--- START Stored data ---

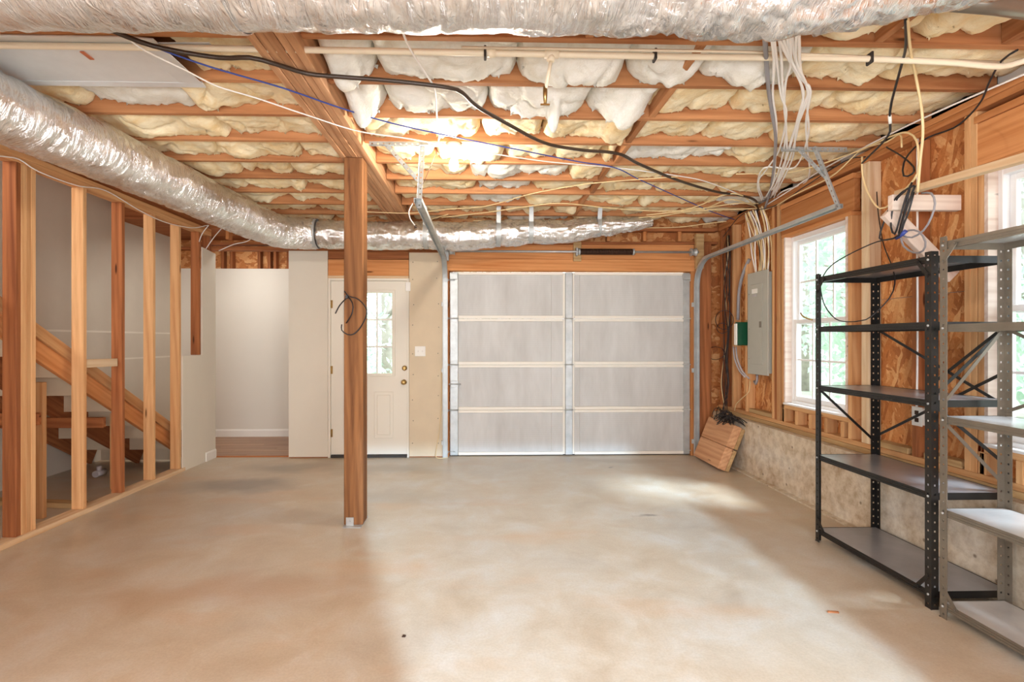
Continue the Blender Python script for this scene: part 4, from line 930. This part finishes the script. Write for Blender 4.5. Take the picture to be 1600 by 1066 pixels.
cable('electrical_cable', pz([(178, 40), (200, 60), (228, 80), (290, 110), (340, 135), (400, 153), (480, 180), (560, 205), (640, 217), (740, 235), (850, 252), (960, 262), (1060, 275), (1110, 286), (1175, 312)], 2.650), 0.0042, 'wire_w', 'long white cable strung from the sheet metal pan across the joists')
cable('electrical_cable', pz([(625, 40), (640, 75), (665, 115), (678, 135)], 2.66) + [PZ(681, 150, 2.66), PZ(683, 190, 2.66), PZ(686, 210, 2.66), PZ(684, 228, 2.66)], 0.0055, 'wire_w', 'short white cable hanging from the duct down to the track hanger')
cable('electrical_cable', pz([(568, 331), (640, 333), (700, 327), (760, 322), (830, 303), (900, 290), (940, 285), (990, 281), (1060, 276)], 2.64), 0.0045, 'wire_c', 'cream cable climbing diagonally from the post toward the right wall')
for k, (pp, lab) in enumerate((
    ([(690, 340), (760, 332), (830, 322), (880, 318), (960, 326), (1040, 330), (1100, 325), (1150, 318), (1185, 318)], 'upper cream cable sagging above the strapped duct'),
    ([(740, 345), (800, 346), (880, 346), (960, 343), (1040, 336), (1100, 326), (1140, 312), (1180, 322)], 'lower cream cable lying along the top of the strapped duct'),
    ([(880, 347), (960, 345), (1030, 339), (1090, 322), (1130, 305), (1160, 306), (1187, 330)], 'cream cable looping from the strapped duct to the panel'),
    ([(1010, 336), (1060, 331), (1110, 328), (1150, 327), (1182, 326)], 'short cream cable lying flat before the corner'),
    ([(930, 354), (1000, 356), (1060, 355), (1100, 350), (1135, 346)], 'thin cream cable near the far corner above the garage door'))):
    cable('electrical_cable', pz(pp, 2.645 - 0.004 * k), 0.0055, 'wire_c', lab)
cable('electrical_cable', pz([(570, 355), (620, 352), (660, 346), (700, 335)], 2.63), 0.005, 'wire_c', 'cream cable draped over the duct near the post')
cable('electrical_cable', [PY(645, 318, 4.4), PY(639, 330, 4.4), PY(641, 342, 4.45), PY(648, 352, 4.5)], 0.005, 'wire_w', 'short loose white cable end hanging beside the track')
cable('low_voltage_wire', [PY(682, 236, 3.5), PY(672, 262, 3.5), PY(662, 285, 3.49), PY(655, 300, 3.48)], 0.002, 'spring', 'thin dark wire drooping beside the left track hanger', 'wire')
# white bundle dropping from the duct to the panel
rc = random.Random(5)
def bundle_pt(u, v, Y):
    p = PY(u, v, Y)
    return p if p.z < 2.672 else PZ(u, v, 2.672)
wb_lists = [
    [(1216, 52, 2.05), (1220, 90, 2.35), (1222, 140, 2.75), (1226, 190, 3.25), (1228, 240, 3.85), (1216, 280, 4.4), (1200, 305, 4.8)],
    [(1205, 50, 2.05), (1208, 100, 2.4), (1207, 150, 2.8), (1212, 195, 3.3), (1213, 245, 3.9), (1208, 285, 4.5), (1196, 310, 4.85)],
    [(1213, 52, 2.05), (1226, 80, 2.25), (1240, 105, 2.5), (1252, 130, 2.68), (1256, 150, 2.8), (1245, 185, 3.2), (1232, 235, 3.8), (1218, 275, 4.4), (1203, 310, 4.85)],
    [(1222, 52, 2.05), (1232, 85, 2.3), (1246, 115, 2.58), (1255, 140, 2.75), (1252, 170, 3.0), (1238, 215, 3.5), (1226, 260, 4.1), (1207, 312, 4.85)],
    [(1228, 52, 2.05), (1236, 90, 2.35), (1250, 122, 2.62), (1265, 140, 2.75), (1258, 165, 2.95), (1245, 205, 3.4), (1236, 250, 4.0), (1213, 300, 4.7)],
    [(1233, 52, 2.05), (1234, 100, 2.42), (1228, 130, 2.68), (1226, 170, 3.0), (1229, 210, 3.5), (1218, 265, 4.2), (1200, 308, 4.8)],
    [(1238, 52, 2.05), (1242, 90, 2.35), (1256, 125, 2.62), (1266, 142, 2.78), (1260, 190, 3.2), (1262, 230, 3.7), (1264, 270, 4.2), (1255, 287, 4.35), (1222, 300, 4.7), (1208, 316, 4.9)],
    [(1244, 52, 2.05), (1246, 95, 2.38), (1258, 130, 2.66), (1264, 145, 2.8), (1250, 180, 3.1), (1240, 225, 3.6), (1228, 265, 4.2), (1206, 306, 4.8)],
    [(1209, 52, 2.05), (1215, 110, 2.5), (1222, 150, 2.8), (1230, 180, 3.15), (1218, 235, 3.8), (1196, 265, 4.2), (1186, 285, 4.6), (1192, 312, 4.9)],
    [(1247, 52, 2.05), (1250, 110, 2.5), (1262, 140, 2.75), (1262, 172, 3.0), (1262, 215, 3.5), (1240, 262, 4.1), (1196, 262, 4.3), (1183, 290, 4.7), (1190, 314, 4.95)],
]
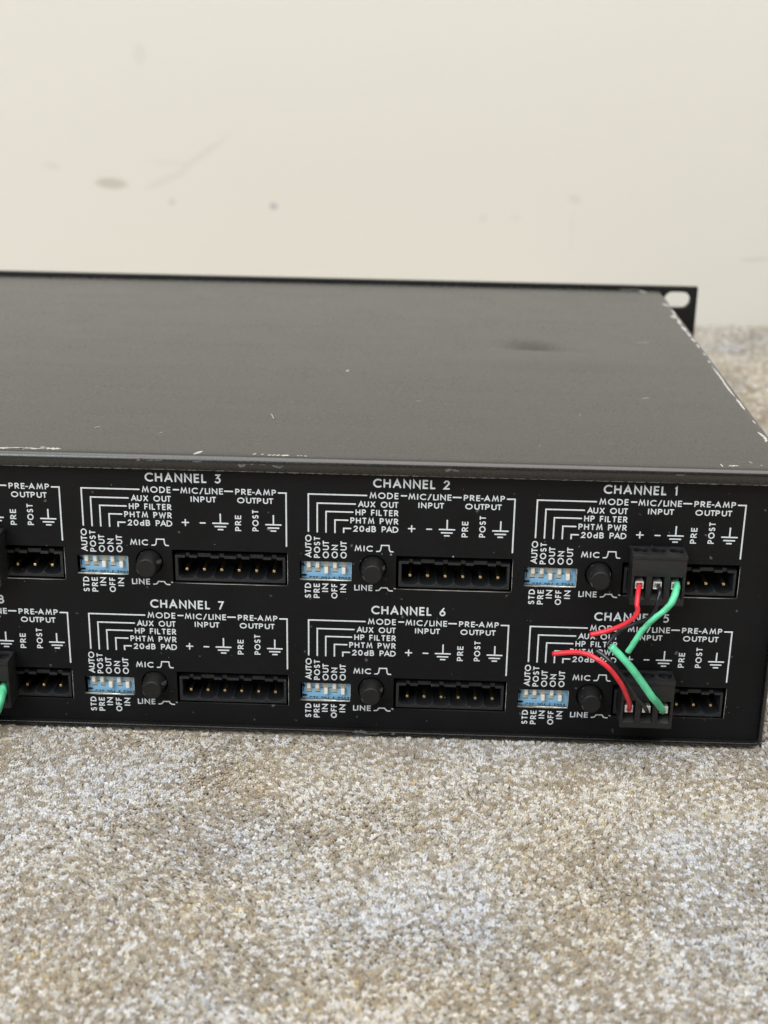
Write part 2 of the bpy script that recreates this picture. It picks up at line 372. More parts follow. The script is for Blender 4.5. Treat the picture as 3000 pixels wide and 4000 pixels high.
def build_cover():
    # loops round the sleeve, from the rear edge to the inner lip: t -> (y, inset) for sides and for the top bend
    def arc(y_end, r, n): return [(y_end + r - r * math.sin(a), r * (1 - math.cos(a))) for a in [math.pi / 2 * i / n for i in range(n + 1)]]
    ys = sorted(set([round(v, 2) for v in list(np.linspace(YB, 165, 20)) + list(np.linspace(165, 118, 130)) + list(np.linspace(118, 2, 26))]), reverse=True)
    side = [(y, 0) for y in ys] + arc(-2.3, 1.2, 8) + [(-2.3, 1.36), (-2.2, 1.42), (.15, 1.42)]
    top = [(y, 0) for y in ys] + arc(-2.3, 2.0, 8) + [(-2.3, 4.1), (-2.22, 4.28), (.15, 4.28)]
    xs = list(np.linspace(X0 + 3, -100, 30)) + list(np.linspace(-100, 15, 110))[1:] + list(np.linspace(15, X1 - 2.6, 6))[1:]
    R = 2.6; Rt = 1.0; na = 7
    verts, rows = [], []
    r_ = random.Random(3)
    for (sy, si), (ty, ti) in zip(side, top):
        ring = []
        def put(x, z, w): ring.append((x, sy * (1 - w) + ty * w, z))
        zt = ZT - ti; zb = ZB + si; xl = X0 + si; xr = X1 - si
        for x in xs:
            x_ = min(max(x, xl + Rt), xr - Rt)
            z = zt
            if ty > 3:
                dx = (x_ + 33) / 9.0; yc = 133.5 - 1.6 * dx * dx * .6 + (-2.5) * dx * .5
                d = ty - yc
                f = math.exp(-(d / 9) ** 2) if d > 0 else math.exp(-(d / .85) ** 2)
                z -= 1.7 * math.exp(-dx * dx) * f
                z += .35 * math.exp(-((x_ + 25) / 30) ** 2 - ((ty - 120) / 16) ** 2)
                z += .04 * math.sin(x_ * .021 + 1.0) * math.sin(ty * .017 + .4)
            put(x_, z, 1)
        for i in range(1, na):                                   # top right corner
            a = math.pi / 2 * i / na; put(xr - Rt + Rt * math.sin(a), zt - Rt + Rt * math.cos(a), 1 - i / na)
        for z in np.linspace(zt - Rt, zb + R, 12): put(xr, z, 0)
        rr = max(R - si, .9)
        for i in range(1, na):
            a = math.pi / 2 * i / na; put(xr - rr + rr * math.cos(a), zb + rr - rr * math.sin(a), 0)
        for x in np.linspace(xr - rr, xl + rr, 30): put(x, zb, 0)
        for i in range(1, na):
            a = math.pi / 2 * i / na; put(xl + rr - rr * math.sin(a), zb + rr - rr * math.cos(a), 0)
        for z in np.linspace(zb + rr, zt - Rt, 12): put(xl, z, 0)
        for i in range(1, na):
            a = math.pi / 2 * i / na; put(xl + Rt - Rt * math.cos(a), zt - Rt + Rt * math.sin(a), i / na)
        rows.append(ring)
    n = len(rows[0]); f = []
    for ring in rows: verts += [V(*p) for p in ring]
    for k in range(len(rows) - 1):
        for i in range(n):
            j = (i + 1) % n; f.append((k * n + i, k * n + j, (k + 1) * n + j, (k + 1) * n + i))
    me = pymesh('cover', verts, f)
    bm = bmesh.new(); bm.from_mesh(me); bmesh.ops.recalc_face_normals(bm, faces=bm.faces)
    bm.normal_update()
    up = [q for q in bm.faces if abs(q.calc_center_median().z - (ZT + ZO) * MM) < 2e-4]
    if up and sum(q.normal.z for q in up) < 0: bmesh.ops.reverse_faces(bm, faces=bm.faces)
    bm.to_mesh(me); bm.free()
    o = link('cover', me, M_COVER, smooth=True); under(o)
    return o
cover = build_cover()

def flake(mb, pts, width, jag, seed, place, m=0):
    """an irregular worn patch along a path, mapped by place(x, y) onto the metal"""
    r_ = random.Random(seed); P = catmull([(x, y, 0) for x, y in pts], 10); A, B = [], []
    for i, p in enumerate(P):
        t = (P[min(i + 1, len(P) - 1)] - P[max(i - 1, 0)]).normalized(); nrm = Vector((-t.y, t.x, 0))
        e = min(1, 4 * min(i, len(P) - 1 - i) / max(1, len(P) - 1) + .08)
        A.append(p + nrm * width * e * (1 + r_.uniform(-jag, jag)) * .5 + t * r_.uniform(-.2, .2) * width); B.append(p - nrm * width * e * (1 + r_.uniform(-jag, jag)) * .5)
    for i in range(len(P) - 1):
        mb.quad([place(q.x, q.y) for q in (A[i], A[i + 1], B[i + 1], B[i])], m)
def on_top(x, y):
    if x > 25: x -= .55
    if y > -.3: return (x, y, ZT + ZO + .045)
    a = min(1.0, (-.3 - y) / 2.0); return (x, -.3 - 2.05 * a, ZT + ZO - 2 + 2.05 * math.sqrt(max(0, 1 - a * a)))
def build_wear():
    mb = MB()
    E = [([(-196, .15), (-191.7, .3), (-187.5, .75), (-183, .55), (-178.8, .9)], 1.15, .55), ([(-179, .9), (-177.5, 1.1), (-174.4, 1.05)], 1.3, .8), ([(-181, 2.0), (-179, 2.2)], .7, .5),
         ([(-191.5, .4), (-186, .5), (-182, 0.2)], .6, .6),
         ([(-136.6, -.7), (-135.5, 1.0), (-134.6, 2.5)], 1.1, .35), ([(-120.2, .4), (-119.1, 1.5)], .6, .3), ([(-117.8, .5), (-117, 1.3)], .5, .3),
         ([(-115.8, -.1), (-115.0, .9)], .7, .4), ([(-114.6, -.1), (-113.8, .9)], .7, .4), ([(-113.3, 0), (-112.5, 1)], .8, .4), ([(-112.3, .2), (-109.6, .6)], .9, .6),
         ([(-107.6, .3), (-107, .8)], .5, .3), ([(-106.6, .2), (-106.2, .7)], .5, .3), ([(-105.6, .3), (-104.8, .5)], .6, .3),
         ([(28.5, 222.5), (29.4, 220), (30.2, 217)], 1.9, .5), ([(28.6, 199.5), (29.2, 196), (29.9, 193)], 1.7, .6),
         ([(30.1, 210), (30.2, 203), (29.9, 196)], .8, .5), ([(30.2, 194), (29.5, 181)], 1.0, .6), ([(29.5, 180), (29.7, 170)], 1.3, .7), ([(29.8, 170), (30, 160.5)], 1.1, .7),
         ([(30.0, 159), (30.2, 151.5)], .9, .7), ([(30.2, 149.5), (30.2, 142.5)], .6, .6), ([(30.2, 135), (30.4, 131)], .6, .6), ([(30.1, 124), (30, 119.7)], .55, .5),
         ([(29.85, 116.4), (29.95, 102), (29.8, 85), (30, 73.6)], .62, .3), ([(30, 73.5), (30.1, 66), (30.05, 58.8)], .75, .5),
         ([(29.0, 35.5), (29.6, 32), (29.9, 28), (29.1, 24.8)], .9, .5), ([(30.1, 48), (30.3, 44)], .4, .4), ([(30.2, 14), (30.3, 8)], .5, .6),
         ([(21.3, 250.4), (22.8, 248.5), (24.2, 245)], 1.2, .6), ([(12.5, 251.5), (22, 252)], .5, .5),
         ([(13, 1.3), (14.6, 1.6), (16.2, 1.8)], .8, .6), ([(11.3, 3.2), (11.35, 1.6), (11.4, .3)], .4, .4), ([(19.8, 6), (20.5, 4.2)], .3, .3), ([(22.5, 3), (22.7, 2)], .3, .3),
         ([(-99.4, 95.3), (-98.4, 97.8)], .8, .4), ([(-23.9, 49), (-23.5, 48.8)], .6, .3), ([(5.8, 148.5), (9, 149.6), (12.5, 150.9)], .35, .4),
         ([(-170, 22), (-168.5, 24)], .3, .3), ([(-150, 19), (-149, 19.5)], .3, .3), ([(-118, 36), (-119.5, 42)], .25, .4), ([(-60, 130), (-52, 133)], .25, .4), ([(-2, 70), (1, 71)], .3, .4), ([(-75, 60), (-73, 60.6)], .25, .4)]
    for i, (p, w, j) in enumerate(E): flake(mb, p, w, j, i, on_top)
    r_ = random.Random(5)
    for k in range(36):                                        # specks of dust and tiny chips
        x, y = r_.uniform(-200, 29), r_.uniform(2, 245); s = r_.uniform(.15, .42); flake(mb, [(x, y), (x + s, y + r_.uniform(-.3, .5) * s), ], s * .8, .4, k, on_top)
    o = link('worn_paint', mb.mesh('worn_paint'), M_CHIP, cover)
    o.location = (0, 0, 0); 
    o['label'] = 'bright bare metal scratches and chipped edges on the cover'
    # grey rubs on the rear lip and the worn bright lower edge of the lip
    mg = MB(); fl = lambda x, z: (x, -2.36, z + ZO)
    for i, (p, w) in enumerate([([(-124, 18.7), (-123, 18.3), (-121.5, 18.8)], .7), ([(-120.6, 18.8), (-119.4, 18.9)], .25), ([(-118, 18.9), (-116.2, 18.85)], .2), ([(-114.5, 18.8), (-112.5, 18.2), (-111, 18.6)], .6), ([(-152.6, 19.0), (-151, 19.8)], .6), ([(-147.5, 19.3), (-145, 19.5)], .4),
                                ([(-150, 19.2), (-147, 19.4)], .3), ([(-66, 18.5), (-64, 18.9)], .7), ([(-64, 18.8), (-62, 18.4)], .5), ([(-137, 19.2), (-134, 19.3)], .3), ([(-2, 19), (1, 19.1)], .3)]):
        flake(mg, p, w, .5, 50 + i, fl)
    x = X0 + 4
    while x < X1 - 5:
        L = r_.uniform(1.5, 6); flake(mg, [(x, 16.66), (x + L * .5, 16.66 + r_.uniform(-.02, .03)), (x + L, 16.66)], r_.uniform(.12, .3), .5, int(x * 7), fl); x += L * r_.uniform(.8, 1.1)
    o = link('scuffed_lip', mg.mesh('scuffed_lip'), M_CHIPG, cover); o['label'] = 'grey rubbed marks along the rear lip of the cover'
    # scuffs on the lower rim, a part each
    fb = lambda x, z: (x, -2.37, z + ZO)
    for i, (p, w) in enumerate([([(-91, -65.0), (-89, -64.6), (-86.5, -64.9)], .9), ([(-88, -65.3), (-83, -65.1)], .5), ([(-79.5, -65.2), (-78.3, -64.7)], .7)]):
        mr = MB(); flake(mr, p, w, .6, 90 + i, fb); link('rim_scuff', mr.mesh('rim_scuff'), M_CHIPG, cover)
build_wear()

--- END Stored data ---

What the exercise asks :: State only how many lines in the material include "part".

Solution to this exercise :: 3